*DO THIS*
Without the pictures, print each of the records below exactly as it appears.

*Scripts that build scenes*
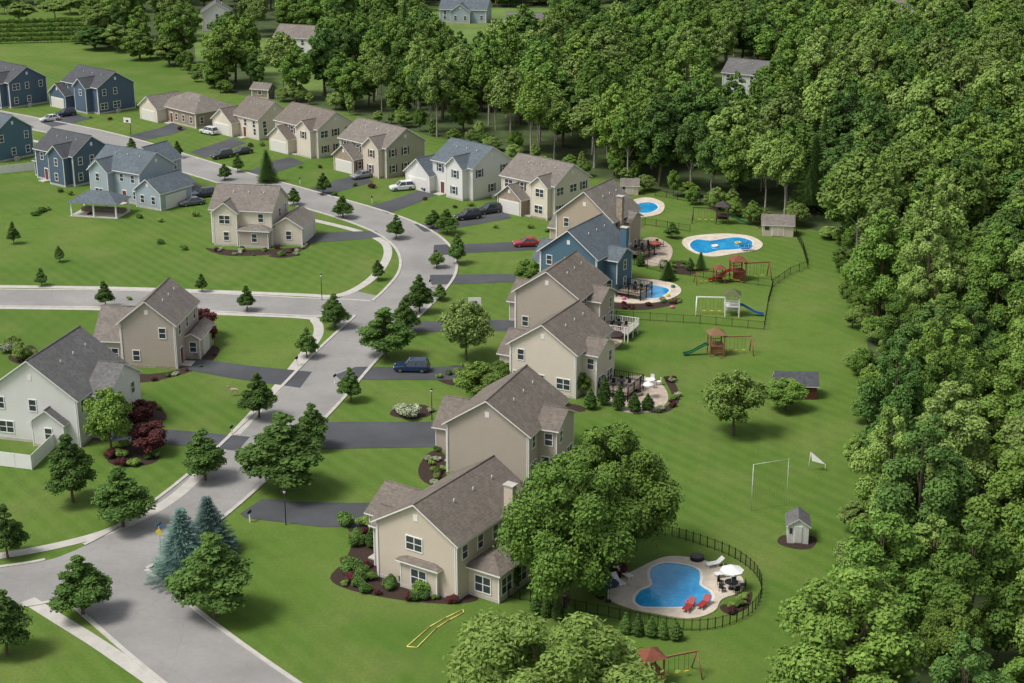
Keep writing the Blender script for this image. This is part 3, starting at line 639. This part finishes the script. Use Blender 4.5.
# ------------------------------------------------------------ cars
def car(name,px,py,yaw,col,kind='sedan'):
    X,Y=G(px,py); mb=MB(); P=M('paint_'+'_'.join(str(c) for c in col),col,.22,.03,1,spec=.7); T=M('tyre',(.02,.02,.02),.8); RIM=M('rim',(.35,.35,.36),.3,.1,metal=.8)
    suv=kind!='sedan'; hb=1.0 if suv else .88; ht=1.72 if suv else 1.44
    st=[(-2.35,.70,.38,.62),(-2.2,.84,.25,hb-.16),(-1.5,.91,.2,hb-.04),(-.6,.93,.2,hb),(1.0,.93,.2,hb+.02),(1.9,.90,.22,hb+.0 if suv else hb+.02),(2.25,.82,.3,hb-.05 if not suv else hb),(2.35,.72,.42,.72)]
    rings=[]
    for x,hw,zl,zb in st:
        rings.append([(x,-hw*.92,zl),(x,-hw,zl+.14),(x,-hw,zb-.16),(x,-hw*.93,zb),(x,hw*.93,zb),(x,hw,zb-.16),(x,hw,zl+.14),(x,hw*.92,zl)])
    for a,b in zip(rings[:-1],rings[1:]):
        for i in range(8): j=(i+1)%8; mb.poly([a[i],b[i],b[j],a[j]],P,True)
    mb.poly(rings[0][::-1],P); mb.poly(rings[-1],P)
    if suv: bot=[(-.95,.86),(2.2,.84)]; top=[(-.25,.68),(1.95,.66)]
    else: bot=[(-.95,.86),(1.75,.84)]; top=[(-.15,.64),(1.05,.62)]
    zb=hb-.03
    b4=[(bot[0][0],-bot[0][1],zb),(bot[1][0],-bot[1][1],zb),(bot[1][0],bot[1][1],zb),(bot[0][0],bot[0][1],zb)]
    t4=[(top[0][0],-top[0][1],ht-.06),(top[1][0],-top[1][1],ht-.06),(top[1][0],top[1][1],ht-.06),(top[0][0],top[0][1],ht-.06)]
    for i in range(4): j=(i+1)%4; mb.poly([b4[i],b4[j],t4[j],t4[i]],GLASS)
    c4=[(p[0]*.96+.02,p[1]*.9,ht) for p in t4]
    for i in range(4): j=(i+1)%4; mb.poly([t4[i],t4[j],c4[j],c4[i]],P)
    mb.poly(c4,P)
    for i in range(4): mb.tube(b4[i],t4[i],.05,.045,P,5)
    for sy in (-1,1):
        xm=(bot[0][0]+bot[1][0])/2; mb.tube((xm,sy*.86,zb),(xm,sy*.67,ht-.06),.04,.04,P,5)
    for x in (-1.45,1.42):
        for sy in (-1,1):
            mb.tube((x,sy*.70,.33),(x,sy*.945,.33),.33,.33,T,16); mb.tube((x,sy*.94,.33),(x,sy*.955,.33),.2,.2,RIM,12)
    for sy in (-1,1):
        mb.box(-2.34,sy*.6-.14,.6,-2.26,sy*.6+.14,.72,WHITE); mb.box(2.28,sy*.62-.14,.68,2.37,sy*.62+.14,.84,REDP); mb.box(-.85,sy*.98-.08,hb,-.68,sy*.98+.08,hb+.14,P)
    mb.obj(name,None,(X,Y,.04),yaw)
car('parked_car',412,371,-4,(.015,.035,.085),'suv')
car('parked_car',527,246,10,(.30,.02,.03))
car('parked_car',468,219,25,(.02,.02,.025),'suv'); car('parked_car',489,213,30,(.04,.045,.05),'suv')
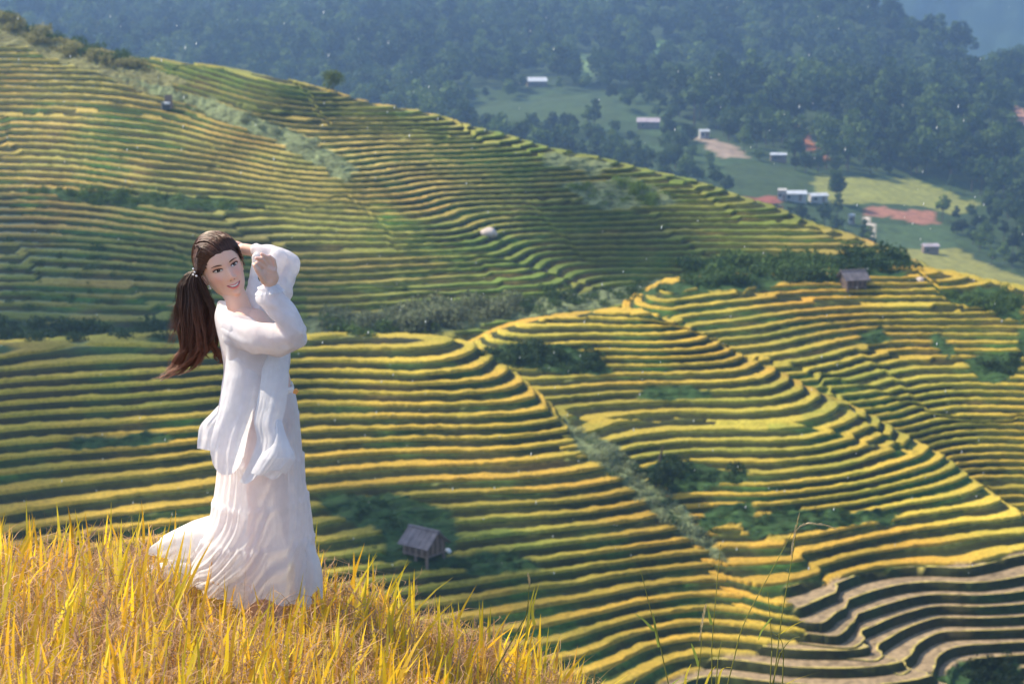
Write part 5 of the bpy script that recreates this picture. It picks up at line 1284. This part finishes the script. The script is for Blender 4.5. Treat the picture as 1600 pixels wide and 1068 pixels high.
def loft_axis(name, path, radii, mat, cols=120, rows=40, amp=.06, waves=9, seed=1, flare=1.0):
    P_ = smooth_path([pp(*q) for q in path], rows); V = []
    for i, p in enumerate(P_):
        s = i/rows; r = float(np.interp(s*(len(radii)-1), range(len(radii)), radii)); d = (P_[min(i+1, rows)]-P_[max(i-1, 0)]).normalized(); a_ = d.cross(Vector((0, 1, 0))).normalized(); b_ = Vector((0, 1, 0))
        for j in range(cols):
            a = 2*math.pi*j/cols; m = 1+amp*(.3+s)*(math.sin(a*waves+2*s+seed)*.6+math.sin(a*waves*.57+seed*2)*.5)+.10*s*n1(a*2.5, s*3, seed)
            V.append(tuple(p+a_*(r*m*math.cos(a))+b_*(r*m*.8*math.sin(a))+d*(.03*math.sin(a*3+seed)*s**4)-WO))
    F = [(i*cols+j, i*cols+(j+1) % cols, (i+1)*cols+(j+1) % cols, (i+1)*cols+j) for i in range(rows) for j in range(cols)]
    return mesh_np(name, np.array(V), np.array(F), mat, woman, None, True)
mt_train = cloth_mat('white_tulle_hem', (.90, .89, .90), .82, .5)
loft_axis('skirt_train', [(380, 830, .02), (345, 838, .03), (310, 846, .04), (278, 854, .05), (250, 866, .05)], [.075, .085, .078, .062, .050], mt_train, seed=2, amp=.09, waves=6)
loft_axis('skirt_ruffle', [(340, 900, -.02), (300, 893, 0), (262, 893, .02), (232, 898, .03), (212, 908, .03)], [.07, .055, .035, .03, .026], mt_train, seed=5, amp=.14, waves=7)
loft_axis('lower_ruffle', [(470, 845, -.03), (480, 880, -.05), (482, 925, -.06)], [.03, .045, .05], mt_train, seed=7, amp=.14, waves=6)
# belt of small flowers
bm = bmesh.new()
for k in range(26):
    a = math.pi+math.pi*1.1*k/25+.4; p = pp(415.5, 607, .02)+Vector((.098*math.cos(a), .134*math.sin(a), 0)); cap(bm, p-WO, p-WO+Vector((.001, 0, 0)), .006, .006, 1)
for j in range(4): obj = None
obj_bm('belt', bm, simple_mat('belt_cloth', (.75, .70, .66), .8), woman, True)
mt_fl = simple_mat('orange_flower', (.85, .42, .14), .6); mt_fw = simple_mat('white_flower', (.85, .84, .86), .6)
for (u, v, m_) in ((449, 611, mt_fw), (455, 609, mt_fw), (462, 611, mt_fl), (445, 613, mt_fw)):
    bm = bmesh.new(); c = pp(u, v, -.10)
    for k in range(5):
        a = k*1.257; bmesh.ops.create_icosphere(bm, subdivisions=2, radius=1, matrix=Matrix.Translation(c-WO+Vector((.006*math.cos(a), 0, .006*math.sin(a)))) @ Matrix.Diagonal((.0055, .003, .0055, 1)))
    bmesh.ops.create_icosphere(bm, subdivisions=2, radius=.0035, matrix=Matrix.Translation(c-WO+Vector((0, -.004, 0))))
    obj_bm('flower', bm, m_, woman, True)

*ANSWER TO THE TASK*
Keep writing the Blender script for this image. This is part 3, starting at line 639. This part finishes the script. Use Blender 4.5.
# ------------------------------------------------------------ cars
def car(name,px,py,yaw,col,kind='sedan'):
    X,Y=G(px,py); mb=MB(); P=M('paint_'+'_'.join(str(c) for c in col),col,.22,.03,1,spec=.7); T=M('tyre',(.02,.02,.02),.8); RIM=M('rim',(.35,.35,.36),.3,.1,metal=.8)
    suv=kind!='sedan'; hb=1.0 if suv else .88; ht=1.72 if suv else 1.44
    st=[(-2.35,.70,.38,.62),(-2.2,.84,.25,hb-.16),(-1.5,.91,.2,hb-.04),(-.6,.93,.2,hb),(1.0,.93,.2,hb+.02),(1.9,.90,.22,hb+.0 if suv else hb+.02),(2.25,.82,.3,hb-.05 if not suv else hb),(2.35,.72,.42,.72)]
    rings=[]
    for x,hw,zl,zb in st:
        rings.append([(x,-hw*.92,zl),(x,-hw,zl+.14),(x,-hw,zb-.16),(x,-hw*.93,zb),(x,hw*.93,zb),(x,hw,zb-.16),(x,hw,zl+.14),(x,hw*.92,zl)])
    for a,b in zip(rings[:-1],rings[1:]):
        for i in range(8): j=(i+1)%8; mb.poly([a[i],b[i],b[j],a[j]],P,True)
    mb.poly(rings[0][::-1],P); mb.poly(rings[-1],P)
    if suv: bot=[(-.95,.86),(2.2,.84)]; top=[(-.25,.68),(1.95,.66)]
    else: bot=[(-.95,.86),(1.75,.84)]; top=[(-.15,.64),(1.05,.62)]
    zb=hb-.03
    b4=[(bot[0][0],-bot[0][1],zb),(bot[1][0],-bot[1][1],zb),(bot[1][0],bot[1][1],zb),(bot[0][0],bot[0][1],zb)]
    t4=[(top[0][0],-top[0][1],ht-.06),(top[1][0],-top[1][1],ht-.06),(top[1][0],top[1][1],ht-.06),(top[0][0],top[0][1],ht-.06)]
    for i in range(4): j=(i+1)%4; mb.poly([b4[i],b4[j],t4[j],t4[i]],GLASS)
    c4=[(p[0]*.96+.02,p[1]*.9,ht) for p in t4]
    for i in range(4): j=(i+1)%4; mb.poly([t4[i],t4[j],c4[j],c4[i]],P)
    mb.poly(c4,P)
    for i in range(4): mb.tube(b4[i],t4[i],.05,.045,P,5)
    for sy in (-1,1):
        xm=(bot[0][0]+bot[1][0])/2; mb.tube((xm,sy*.86,zb),(xm,sy*.67,ht-.06),.04,.04,P,5)
    for x in (-1.45,1.42):
        for sy in (-1,1):
            mb.tube((x,sy*.70,.33),(x,sy*.945,.33),.33,.33,T,16); mb.tube((x,sy*.94,.33),(x,sy*.955,.33),.2,.2,RIM,12)
    for sy in (-1,1):
        mb.box(-2.34,sy*.6-.14,.6,-2.26,sy*.6+.14,.72,WHITE); mb.box(2.28,sy*.62-.14,.68,2.37,sy*.62+.14,.84,REDP); mb.box(-.85,sy*.98-.08,hb,-.68,sy*.98+.08,hb+.14,P)
    mb.obj(name,None,(X,Y,.04),yaw)
car('parked_car',412,371,-4,(.015,.035,.085),'suv')
car('parked_car',527,246,10,(.30,.02,.03))
car('parked_car',468,219,25,(.02,.02,.025),'suv'); car('parked_car',489,213,30,(.04,.045,.05),'suv')
Write part 5 of the bpy script that recreates this picture. It picks up at line 1284. This part finishes the script. The script is for Blender 4.5. Treat the picture as 1600 pixels wide and 1068 pixels high.
def loft_axis(name, path, radii, mat, cols=120, rows=40, amp=.06, waves=9, seed=1, flare=1.0):
    P_ = smooth_path([pp(*q) for q in path], rows); V = []
    for i, p in enumerate(P_):
        s = i/rows; r = float(np.interp(s*(len(radii)-1), range(len(radii)), radii)); d = (P_[min(i+1, rows)]-P_[max(i-1, 0)]).normalized(); a_ = d.cross(Vector((0, 1, 0))).normalized(); b_ = Vector((0, 1, 0))
        for j in range(cols):
            a = 2*math.pi*j/cols; m = 1+amp*(.3+s)*(math.sin(a*waves+2*s+seed)*.6+math.sin(a*waves*.57+seed*2)*.5)+.10*s*n1(a*2.5, s*3, seed)
            V.append(tuple(p+a_*(r*m*math.cos(a))+b_*(r*m*.8*math.sin(a))+d*(.03*math.sin(a*3+seed)*s**4)-WO))
    F = [(i*cols+j, i*cols+(j+1) % cols, (i+1)*cols+(j+1) % cols, (i+1)*cols+j) for i in range(rows) for j in range(cols)]
    return mesh_np(name, np.array(V), np.array(F), mat, woman, None, True)
mt_train = cloth_mat('white_tulle_hem', (.90, .89, .90), .82, .5)
loft_axis('skirt_train', [(380, 830, .02), (345, 838, .03), (310, 846, .04), (278, 854, .05), (250, 866, .05)], [.075, .085, .078, .062, .050], mt_train, seed=2, amp=.09, waves=6)
loft_axis('skirt_ruffle', [(340, 900, -.02), (300, 893, 0), (262, 893, .02), (232, 898, .03), (212, 908, .03)], [.07, .055, .035, .03, .026], mt_train, seed=5, amp=.14, waves=7)
loft_axis('lower_ruffle', [(470, 845, -.03), (480, 880, -.05), (482, 925, -.06)], [.03, .045, .05], mt_train, seed=7, amp=.14, waves=6)
# belt of small flowers
bm = bmesh.new()
for k in range(26):
    a = math.pi+math.pi*1.1*k/25+.4; p = pp(415.5, 607, .02)+Vector((.098*math.cos(a), .134*math.sin(a), 0)); cap(bm, p-WO, p-WO+Vector((.001, 0, 0)), .006, .006, 1)
for j in range(4): obj = None
obj_bm('belt', bm, simple_mat('belt_cloth', (.75, .70, .66), .8), woman, True)
mt_fl = simple_mat('orange_flower', (.85, .42, .14), .6); mt_fw = simple_mat('white_flower', (.85, .84, .86), .6)
for (u, v, m_) in ((449, 611, mt_fw), (455, 609, mt_fw), (462, 611, mt_fl), (445, 613, mt_fw)):
    bm = bmesh.new(); c = pp(u, v, -.10)
    for k in range(5):
        a = k*1.257; bmesh.ops.create_icosphere(bm, subdivisions=2, radius=1, matrix=Matrix.Translation(c-WO+Vector((.006*math.cos(a), 0, .006*math.sin(a)))) @ Matrix.Diagonal((.0055, .003, .0055, 1)))
    bmesh.ops.create_icosphere(bm, subdivisions=2, radius=.0035, matrix=Matrix.Translation(c-WO+Vector((0, -.004, 0))))
    obj_bm('flower', bm, m_, woman, True)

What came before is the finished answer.